Administrative Law Judge

 

 

Distribution: (Email[5])

 

Marsha Price, CLR, U.S. Department of Labor, MSHA, price.marsha@dol.gov

 

Edward V. Hartman, U.S. Depart of Labor, Office of the Solicitor, hartman.edward.v@dol.gov

 

Tyler H. Fields, Gibson County Coal LLC, tyler.fields@alrp.com



[1] Citation No. 9109632 was originally issued alleging a violation of 30 C.F.R. § 75.1732(b)(1). Pursuant to an unopposed Motion to Amend Complaint and Citation, granted on December 17, 2019, Box 9.C. for Citation No. 9109632 was amended to allege a violation of 30 C.F.R. § 75.1732(a).

[2] The citation contained in Exhibit A does not, in fact, account for the amendment made to the cited standard pursuant to the Secretary’s unopposed motion granted on December 17, 2019. See supra note 1.

[3] This factual and procedural summary is based on the identical “Factual Background” sections found in the parties’ motions for summary decision, as well as on the joint stipulations, where noted. Secretary’s Motion for Summary Decision (Sec’y Mot.) at 4–6; Respondent’s Motion for Summary Decision (Resp. Mot.) at 5–6.

[4] Please pay penalties electronically at Pay.Gov, a service of the U.S. Department of the Treasury, at https://www.pay.gov/public/form/start/67564508. Alternatively, send payment (check or money order) to: U.S. Department of Treasury, Mine Safety and Health Administration

P.O. Box 790390, St. Louis, MO 63179-0390. Please include Docket and A.C. Numbers.

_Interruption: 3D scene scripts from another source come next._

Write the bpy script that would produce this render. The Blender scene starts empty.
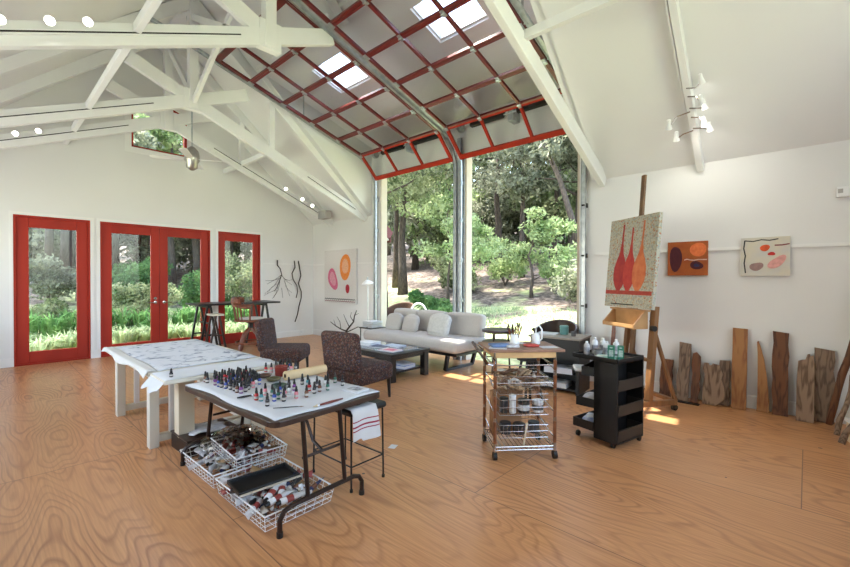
import bpy, math, random
import numpy as np
from mathutils import Vector, Matrix
R = random.Random(7)
PI = math.pi
C = bpy.context.scene.collection
SC = bpy.context.scene

# ---------------- camera, world, sun, fill lamps, exposure ----------------
cam_d = bpy.data.cameras.new('camera'); cam = bpy.data.objects.new('camera', cam_d); C.objects.link(cam)
cam_d.sensor_width = 36; cam_d.lens = 36 * 412.4 / 850; cam_d.clip_end = 200; cam_d.clip_start = 0.02
YAW, PITCH, ROLL = 42.818, -0.559, -0.172
cam.location = (0, 0, 1.411)
cam.rotation_mode = 'XYZ'
cam.matrix_world = Matrix.Translation((0, 0, 1.411)) @ Matrix.Rotation(math.radians(YAW), 4, 'Z') @ Matrix.Rotation(math.radians(90 + PITCH), 4, 'X') @ Matrix.Rotation(math.radians(-ROLL), 4, 'Z')
SC.camera = cam
w = bpy.data.worlds.new('sky'); SC.world = w; w.use_nodes = True
nt = w.node_tree; nt.nodes.clear()
sky = nt.nodes.new('ShaderNodeTexSky'); sky.sky_type = 'NISHITA'; sky.sun_disc = False
sky.sun_elevation = math.radians(64); sky.sun_rotation = math.radians(-110); sky.air_density = 1.3; sky.dust_density = 3.0
bg = nt.nodes.new('ShaderNodeBackground'); bg.inputs[1].default_value = 1.35
wo = nt.nodes.new('ShaderNodeOutputWorld'); nt.links.new(sky.outputs[0], bg.inputs[0]); nt.links.new(bg.outputs[0], wo.inputs[0])

def lamp(name, kind, loc, energy, color=(1, 1, 1), direction=None, **kw):
    d = bpy.data.lights.new(name, kind); d.energy = energy; d.color = color
    for k, v in kw.items(): setattr(d, k, v)
    o = bpy.data.objects.new(name, d); C.objects.link(o); o.location = loc
    if direction is not None: o.rotation_euler = Vector(direction).to_track_quat('-Z', 'Y').to_euler()
    return o
lamp('sun', 'SUN', (-10, -6, 20), 13.0, (1.0, 0.96, 0.89), (0.42, 0.165, -1.0), angle=math.radians(0.6))
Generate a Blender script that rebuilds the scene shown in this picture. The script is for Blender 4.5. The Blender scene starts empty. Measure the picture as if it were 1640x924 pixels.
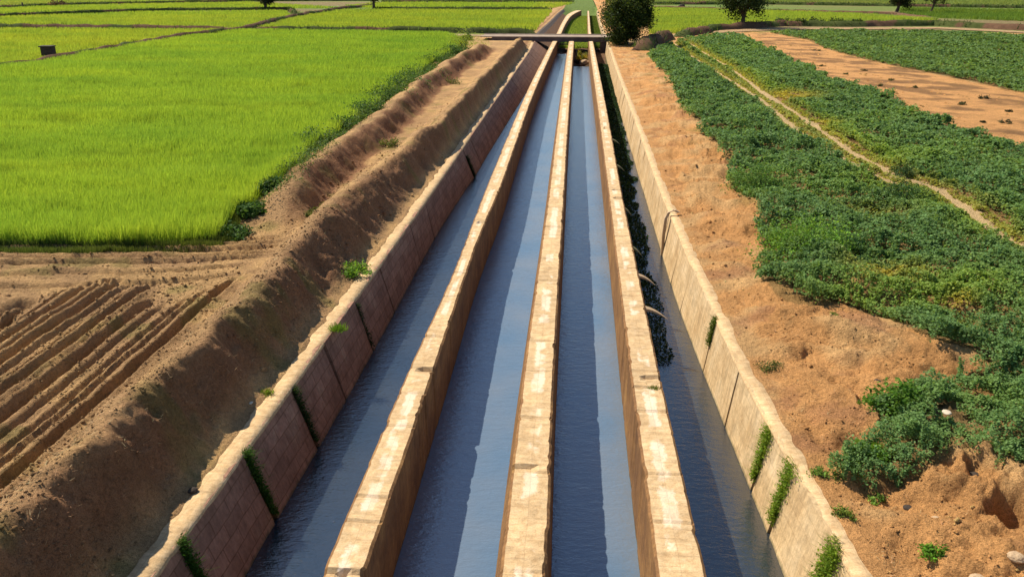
import bpy, math
import numpy as np
rng = np.random.default_rng(7)
S = bpy.context.scene
COL = S.collection
R = math.radians
# ------------------------------------------------------------------ camera
FPX, PITCH, YAW, CH = 1300.0, math.atan(502/1300.0), R(4.47), 8.0
cam = bpy.data.cameras.new('camera'); camo = bpy.data.objects.new('camera', cam); COL.objects.link(camo)
camo.location = (0, 0, CH); camo.rotation_euler = (math.pi/2-PITCH, 0, YAW)
cam.sensor_width = 36; cam.lens = 36*FPX/1640; cam.clip_end = 8000; cam.clip_start = .1
S.camera = camo
def P(px, py, z=0.0):
    """ground point (at height z) that belongs to a survey mark of the photograph"""
    u = (px-820)/FPX; v = (py-462)/FPX
    fwd = math.cos(PITCH) - v*math.sin(PITCH); dn = math.sin(PITCH) + v*math.cos(PITCH)
    t = (CH-z)/dn
    X, Y = u*t, fwd*t
    c, s = math.cos(YAW), math.sin(YAW)
    return (X*c - Y*s, X*s + Y*c)
def PP(pts, z=0.0): return np.array([P(x, y, z) for x, y in pts])
# ------------------------------------------------------------------ noise
def _h(ix, iy, seed):
    n = (ix.astype(np.int64)*374761393 + iy.astype(np.int64)*668265263 + seed*1442695041) & 0xffffffff
    n = ((n ^ (n >> 13))*1274126177) & 0xffffffff
    n = n ^ (n >> 16)
    return (n & 0xffffff)/float(0xffffff)
def vn(x, y, seed=0):
    x = np.asarray(x, float); y = np.asarray(y, float)
    ix = np.floor(x); iy = np.floor(y); fx = x-ix; fy = y-iy
    fx = fx*fx*(3-2*fx); fy = fy*fy*(3-2*fy)
    a = _h(ix, iy, seed); b = _h(ix+1, iy, seed); c = _h(ix, iy+1, seed); d = _h(ix+1, iy+1, seed)
    return (a*(1-fx)+b*fx)*(1-fy) + (c*(1-fx)+d*fx)*fy
def fbm(x, y, o=4, seed=0):
    r = 0; a = .5; t = 0
    for k in range(o):
        ca, sa = math.cos(.7*k), math.sin(.7*k)
        r = r + a*vn((x*ca-y*sa)*2**k+17.3*k, (x*sa+y*ca)*2**k-9.1*k, seed+k); t += a; a *= .55
    return r/t
def ss(a, b, x): t = np.clip((x-a)/(b-a), 0, 1); return t*t*(3-2*t)
def inpoly(x, y, poly):
    r = np.zeros(len(x), bool); n = len(poly)
    for i in range(n):
        x0, y0 = poly[i]; x1, y1 = poly[(i+1) % n]
        if y0 == y1: continue
        c = ((y0 > y) != (y1 > y)) & (x < (x1-x0)*(y-y0)/(y1-y0)+x0)
        r ^= c
    return r
def dpoly(x, y, line):
    d = np.full(np.shape(x), 1e9)
    for i in range(len(line)-1):
        ax, ay = line[i]; bx, by = line[i+1]; dx, dy = bx-ax, by-ay
        t = np.clip(((x-ax)*dx+(y-ay)*dy)/(dx*dx+dy*dy+1e-9), 0, 1)
        d = np.minimum(d, np.hypot(x-ax-t*dx, y-ay-t*dy))
    return d
# ------------------------------------------------------------------ mesh helpers
def build(name, V, F, mat=None, parent=None, col=None, uv=None, midx=None, smooth=False, link=True):
    V = np.asarray(V, np.float32).reshape(-1, 3)
    me = bpy.data.meshes.new(name)
    if isinstance(F, np.ndarray):
        k = F.shape[1]; n = len(F)
        me.vertices.add(len(V)); me.vertices.foreach_set('co', V.ravel())
        me.loops.add(n*k); me.loops.foreach_set('vertex_index', F.astype(np.int32).ravel())
        me.polygons.add(n); me.polygons.foreach_set('loop_start', np.arange(0, n*k, k, dtype=np.int32))
        me.polygons.foreach_set('loop_total', np.full(n, k, np.int32))
    else:
        me.from_pydata(V.tolist(), [], [tuple(int(i) for i in f) for f in F])
    me.update(calc_edges=True)
    if col is not None:
        ca = me.color_attributes.new('Col', 'FLOAT_COLOR', 'POINT')
        c4 = np.ones((len(V), 4), np.float32); c4[:, :3] = col; ca.data.foreach_set('color', c4.ravel())
    if uv is not None:
        l = me.uv_layers.new(name='UVMap'); vi = np.empty(len(me.loops), np.int32)
        me.loops.foreach_get('vertex_index', vi); l.data.foreach_set('uv', np.asarray(uv, np.float32)[vi].ravel())
    if mat:
        for m in (mat if isinstance(mat, (list, tuple)) else [mat]): me.materials.append(m)
    if midx is not None: me.polygons.foreach_set('material_index', np.asarray(midx, np.int32))
    if smooth: me.polygons.foreach_set('use_smooth', np.ones(len(me.polygons), bool))
    me.validate()
    o = bpy.data.objects.new(name, me)
    if link: COL.objects.link(o)
    if parent: o.parent = parent
    return o
def tag(o, label=None, cat=None, group=None, kind=None):
    if label: o['label'] = label
    if cat: o['category'] = cat
    if group: o['group'] = group
    if kind: o['kind'] = kind
    return o
def empty(name, loc=(0, 0, 0), rz=0):
    o = bpy.data.objects.new(name, None); COL.objects.link(o); o.location = loc; o.rotation_euler = (0, 0, rz); return o
def grid_faces(nr, nc):
    i = np.arange((nr-1)*(nc-1)); r = i//(nc-1); c = i % (nc-1); a = r*nc+c
    return np.stack([a, a+1, a+nc+1, a+nc], 1)
def tube(pts, rad, n=8):
    pts = np.array(pts, float); V = []; F = []
    for i, p in enumerate(pts):
        d = pts[min(i+1, len(pts)-1)]-pts[max(i-1, 0)]; d /= np.linalg.norm(d)+1e-9
        a = np.cross(d, [0.3, 1, .1]); a /= np.linalg.norm(a); b = np.cross(d, a)
        for k in range(n):
            t = 2*math.pi*k/n; V.append(p+rad[i]*(math.cos(t)*a+math.sin(t)*b))
    for i in range(len(pts)-1):
        for k in range(n): F.append((i*n+k, i*n+(k+1) % n, (i+1)*n+(k+1) % n, (i+1)*n+k))
    F.append(tuple(range(n))[::-1]); F.append(tuple((len(pts)-1)*n+k for k in range(n)))
    return V, F
def merge(parts):
    V = []; F = []
    for v, f in parts:
        o = len(V); V += [tuple(p) for p in v]; F += [tuple(i+o for i in q) for q in f]
    return V, F
def leaves(C, size, colr, up=.35, asp=.6, r=None):
    """leaf shaped faces (folded rhombs) at centres C"""
    r = r or rng; n = len(C); size = np.broadcast_to(size, n)
    d = r.normal(size=(n, 3)); d[:, 2] = d[:, 2]*.6; d /= np.linalg.norm(d, axis=1)[:, None]
    nn = r.normal(size=(n, 3)); nn[:, 2] = np.abs(nn[:, 2])+up; s = np.cross(d, nn); s /= np.linalg.norm(s, axis=1)[:, None]+1e-9
    a = d*size[:, None]*.5; b = s*(size*asp)[:, None]*.5
    V = np.stack([C-a, C+b-a*.1, C+a, C-b-a*.1], 1).reshape(-1, 3)
    F = np.arange(4*n).reshape(n, 4)
    return V, F, np.repeat(colr, 4, 0)
def blades(B, h, w, colr, lean=.35, r=None, bias=(0, 0)):
    r = r or rng; n = len(B); h = np.broadcast_to(h, n); w = np.broadcast_to(w, n)
    t = r.uniform(0, 2*math.pi, n); s = np.stack([np.cos(t), np.sin(t), np.zeros(n)], 1)*w[:, None]*.5
    L = r.normal(size=(n, 2))*lean; top = B.copy(); top[:, 2] += h; top[:, 0] += (L[:, 0]+bias[0])*h; top[:, 1] += (L[:, 1]+bias[1])*h
    V = np.stack([B-s, B+s, top+s*.25, top-s*.25], 1).reshape(-1, 3)
    return V, np.arange(4*n).reshape(n, 4), np.repeat(colr, 4, 0)
def cat(*sets):
    V = []; F = []; C = []; o = 0
    for v, f, c in sets:
        V.append(v); F.append(f+o); C.append(c); o += len(v)
    return np.concatenate(V), np.concatenate(F), np.concatenate(C)
def jit(base, n, amt=.25, r=None):
    r = r or rng; base = np.broadcast_to(np.array(base, float), (n, 3)).copy()
    k = np.exp(r.normal(size=(n, 1))*amt); base *= k
    base[:, 0] *= np.exp(r.normal(size=n)*amt*.4); return np.clip(base, 0, 1)
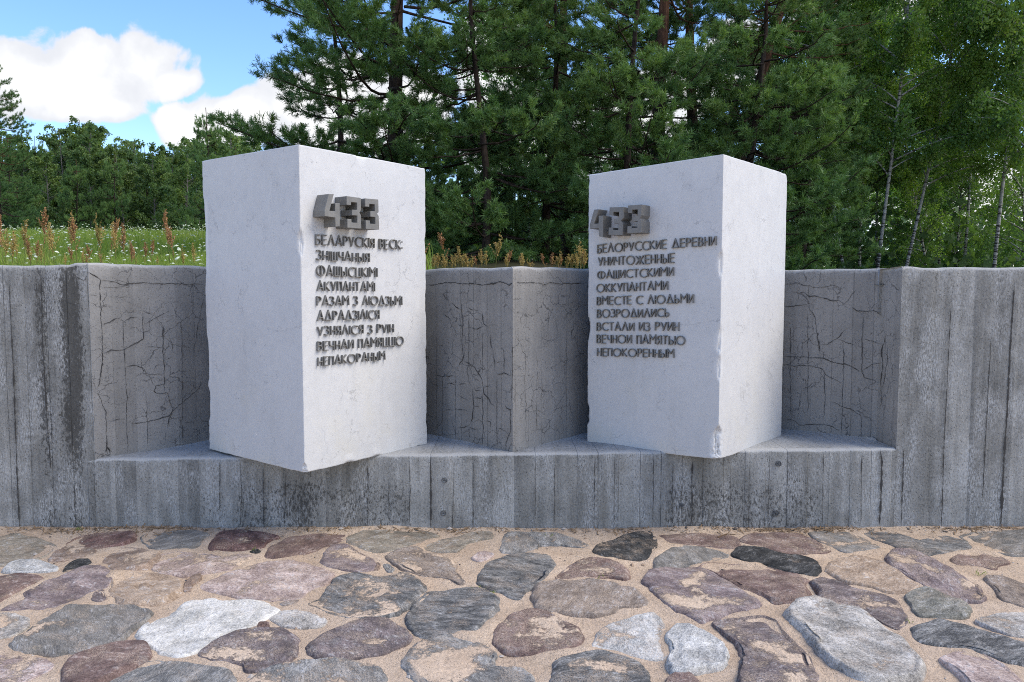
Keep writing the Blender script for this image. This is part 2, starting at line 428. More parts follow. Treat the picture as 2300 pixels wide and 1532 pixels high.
def wall_part(segs, name, mat, step, label=None, extra=None, amp=1.0):
    V, Fq, UV, ST_, LP = [], [], [], [], []
    for k in segs:
        a, b = PLA[k], PLA[k + 1]; L = np.hypot(*(b - a)); t = (b - a) / L; n = np.array([t[1], -t[0]])
        if L > 8:   # the long runs out of the frame are coarse
            near = np.arange(0, 1.6, step); far = np.arange(1.6, L + 0.3, 0.3); s = np.concatenate([near, far]); s = s[s < L]; s = np.append(s, L)
            if k == 0: s = (L - s)[::-1]
        else:
            s = np.linspace(0, L, max(2, int(L / step) + 1))
        zr = np.concatenate([np.arange(-0.12, 1.66, 0.022), [1.0]])   # last rows are snapped to the top edge
        nr = len(zr) + 6
        uu = SL[k] + s - U0
        tz = top_z(a[0] + t[0] * s, uu)
        cols = []
        zz = zr[:-1]
        U, Z = np.meshgrid(uu, zz, indexing='ij')
        Sx = np.meshgrid(s, zz, indexing='ij')[0]
        fl = U.ravel(), Z.ravel()
        bid = np.floor(fl[0] / 0.137)
        bo = _hash(bid.astype(np.int64), bid.astype(np.int64) * 0, bid.astype(np.int64) * 0, 3) - 0.5
        dsp = (bo * 0.005 + 0.004 * fbm(np.stack([fl[0] * 5, fl[1] * 2, fl[0] * 0], 1), 4, 9) + 0.003 * fbm(np.stack([fl[0] * 30, fl[1] * 14, fl[0] * 0], 1), 3, 2)) * amp
        endw = np.clip(np.minimum(Sx.ravel(), L - Sx.ravel()) / 0.03, 0, 1)
        dsp = (dsp * endw).reshape(U.shape)
        X = a[0] + t[0] * Sx + n[0] * dsp; Y = a[1] + t[1] * Sx + n[1] * dsp
        last = dsp[:, -1]
        chip = 0.010 + 0.020 * np.clip(fbm(np.stack([uu * 18, uu * 0 + 1, uu * 0], 1), 3, 4) + 0.1, 0, 1)
        rows = [np.stack([X, Y, Z], 2)]
        for (dn, dzz) in ((0, -chip * 1.6), (-chip * 0.35, -chip * 0.45), (-chip, -chip * 0.05), (-0.06 + 0 * chip, 0 * chip), (-0.30 + 0 * chip, -0.01 + 0 * chip), (-0.30 + 0 * chip, -0.3 + 0 * chip)):
            ny = np.where(dn < -0.05, 1.0, 0.0)          # the cap runs straight back
            px = a[0] + t[0] * s + n[0] * (last + dn) * (1 - ny)
            py = a[1] + t[1] * s + n[1] * (last + dn) * (1 - ny) + ny * (-dn)
            rows.append(np.stack([px, py, tz + dzz], 1)[:, None, :])
        R = np.concatenate(rows, 1); nr = R.shape[1]
        o = sum(len(x) for x in V)
        Fq.append(grid_faces(len(s), nr, o))
        P = R.reshape(-1, 3); V.append(P)
        ur = np.repeat(uu, nr)
        UV.append(np.stack([ur, P[:, 2] - np.where(np.tile(np.arange(nr), len(s)) > nr - 3, P[:, 1] * 0 + 0.0, 0)], 1))
        sx = np.repeat(a[0] + t[0] * s, nr)
        z = P[:, 2]
        wv = 0.05 * fbm(np.stack([sx * 0, z * 1.3, sx * 0 + 4], 1), 3, 63) + 0.02 * fbm(np.stack([sx * 6, z * 5, sx * 0], 1), 3, 64)
        xw = sx + wv
        st = 1.55 * (0.50 * np.exp(-((xw + 3.03) / 0.055)**2) + 0.62 * np.exp(-((xw + 2.84) / 0.075)**2) + 0.26 * np.exp(-((xw + 2.95) / 0.12)**2)) * (sx < -2.728)
        st = st * (0.72 + 0.9 * fbm(np.stack([sx * 4, z * 0.8, sx * 0], 1), 4, 65)) * (0.35 + 0.65 * sm((z - 0.15 + wv * 3) / 0.75)) * (1 - 0.35 * np.exp(-((z - 1.66) / 0.05)**2))
        st += 0.28 * sm((z - 1.25) / 0.4) * (sx > 2.5) * sm((fbm(np.stack([ur * 5, z * 0.4, ur * 0], 1), 3, 8) + 0.15) / 0.3)
        st += 0.16 * sm((0.35 - z) / 0.4) * (sx < -2.7)
        st += 0.20 * sm((fbm(np.stack([ur * 2.2, z * 0.5, ur * 0 + 2], 1), 3, 13) - 0.1) / 0.2)
        ST_.append(st)
        LP.append(sm((z - np.repeat(tz, nr) + 0.045) / 0.05))
    V = np.concatenate(V); Fq = np.concatenate(Fq); n0 = len(Fq)
    UV = np.concatenate(UV); ST_ = np.concatenate(ST_); LP = np.concatenate(LP)
    mats = [mat]; mi = np.zeros(n0, np.int32)
    if extra is not None:
        cv, cf = extra
        Fq = np.concatenate([Fq, cf + len(V)]); mi = np.concatenate([mi, np.ones(len(cf), np.int32)]); mats.append(M_CRACK)
        V = np.concatenate([V, cv]); UV = np.concatenate([UV, cv[:, :2]]); ST_ = np.concatenate([ST_, np.zeros(len(cv))]); LP = np.concatenate([LP, np.zeros(len(cv))])
    o = build(name, V - WOFF, Fq, mats, wall, True, UV, None, {'stain': ST_, 'lip': LP}, mi)
    if label: o["label"] = label
    return o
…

[5] For the foreseeable future, Federal Mine Safety and Health Review Commission (FMSHRC) notices, decisions, and orders will be sent only through electronic mail. Because FMSHRC will not be monitoring incoming physical mail or faxes, parties are encouraged to submit all filings through the agency’s electronic filing system. If you are not able to file through our electronic filing system, please send an email copy and we will file it for you.